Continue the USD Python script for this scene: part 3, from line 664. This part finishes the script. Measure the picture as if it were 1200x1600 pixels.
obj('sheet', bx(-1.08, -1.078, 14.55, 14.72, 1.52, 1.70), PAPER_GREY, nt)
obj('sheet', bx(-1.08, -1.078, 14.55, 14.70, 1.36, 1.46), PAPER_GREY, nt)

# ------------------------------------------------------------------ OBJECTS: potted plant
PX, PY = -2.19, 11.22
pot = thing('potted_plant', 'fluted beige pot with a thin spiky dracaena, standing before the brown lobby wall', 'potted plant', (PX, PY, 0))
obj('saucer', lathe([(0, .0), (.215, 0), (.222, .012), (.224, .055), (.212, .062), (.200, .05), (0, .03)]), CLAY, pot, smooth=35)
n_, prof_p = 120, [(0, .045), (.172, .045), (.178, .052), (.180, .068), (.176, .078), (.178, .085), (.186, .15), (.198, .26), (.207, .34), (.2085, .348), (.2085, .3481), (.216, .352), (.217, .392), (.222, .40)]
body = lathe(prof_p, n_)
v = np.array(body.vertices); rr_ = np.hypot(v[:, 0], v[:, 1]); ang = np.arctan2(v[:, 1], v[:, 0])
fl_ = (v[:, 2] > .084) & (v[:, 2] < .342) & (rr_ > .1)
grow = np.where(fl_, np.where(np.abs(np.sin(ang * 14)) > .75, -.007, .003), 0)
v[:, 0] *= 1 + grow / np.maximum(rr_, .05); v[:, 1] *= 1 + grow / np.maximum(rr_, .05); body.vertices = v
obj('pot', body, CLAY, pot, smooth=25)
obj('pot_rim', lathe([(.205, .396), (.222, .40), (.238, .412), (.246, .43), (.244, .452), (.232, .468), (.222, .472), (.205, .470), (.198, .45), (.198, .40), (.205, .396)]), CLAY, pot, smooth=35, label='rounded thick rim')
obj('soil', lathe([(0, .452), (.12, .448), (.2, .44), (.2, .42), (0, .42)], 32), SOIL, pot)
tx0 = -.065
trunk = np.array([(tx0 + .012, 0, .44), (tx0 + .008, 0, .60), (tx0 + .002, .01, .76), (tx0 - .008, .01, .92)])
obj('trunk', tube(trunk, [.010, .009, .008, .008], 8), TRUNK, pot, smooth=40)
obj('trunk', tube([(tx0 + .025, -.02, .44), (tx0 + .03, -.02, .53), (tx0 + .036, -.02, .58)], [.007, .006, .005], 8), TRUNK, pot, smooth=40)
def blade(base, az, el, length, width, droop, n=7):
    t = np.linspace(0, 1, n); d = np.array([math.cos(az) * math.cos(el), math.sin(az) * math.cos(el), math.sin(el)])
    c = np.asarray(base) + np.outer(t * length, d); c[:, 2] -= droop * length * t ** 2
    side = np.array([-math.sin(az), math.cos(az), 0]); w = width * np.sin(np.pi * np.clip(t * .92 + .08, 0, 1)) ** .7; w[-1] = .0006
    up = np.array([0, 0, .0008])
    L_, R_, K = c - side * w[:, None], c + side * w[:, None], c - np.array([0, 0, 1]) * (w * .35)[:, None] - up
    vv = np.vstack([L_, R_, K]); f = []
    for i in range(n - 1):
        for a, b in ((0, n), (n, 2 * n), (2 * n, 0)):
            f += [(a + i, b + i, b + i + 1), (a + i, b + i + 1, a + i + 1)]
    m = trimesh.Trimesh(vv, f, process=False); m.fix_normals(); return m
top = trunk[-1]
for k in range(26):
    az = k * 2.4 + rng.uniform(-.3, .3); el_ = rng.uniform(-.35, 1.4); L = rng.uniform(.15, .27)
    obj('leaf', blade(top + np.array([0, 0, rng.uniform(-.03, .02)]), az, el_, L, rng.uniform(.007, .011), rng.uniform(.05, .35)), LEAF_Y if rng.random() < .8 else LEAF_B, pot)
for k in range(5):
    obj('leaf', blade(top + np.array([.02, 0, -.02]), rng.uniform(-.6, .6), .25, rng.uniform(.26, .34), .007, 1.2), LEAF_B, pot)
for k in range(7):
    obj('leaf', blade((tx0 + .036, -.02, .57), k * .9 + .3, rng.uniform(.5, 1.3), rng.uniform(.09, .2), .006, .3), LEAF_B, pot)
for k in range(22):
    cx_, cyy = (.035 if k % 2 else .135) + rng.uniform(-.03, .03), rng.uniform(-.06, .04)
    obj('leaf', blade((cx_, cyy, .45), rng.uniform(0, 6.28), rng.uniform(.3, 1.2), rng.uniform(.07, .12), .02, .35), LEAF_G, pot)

★ ★ ★ ★ ★ ★ ★

- **Short problem**
Everything from the first line above up to and including the line that contains "1.46), PAPER_GREY, nt)" should be printed exactly; please print only that.

- **Task response**
Continue the USD Python script for this scene: part 3, from line 664. This part finishes the script. Measure the picture as if it were 1200x1600 pixels.
obj('sheet', bx(-1.08, -1.078, 14.55, 14.72, 1.52, 1.70), PAPER_GREY, nt)
obj('sheet', bx(-1.08, -1.078, 14.55, 14.70, 1.36, 1.46), PAPER_GREY, nt)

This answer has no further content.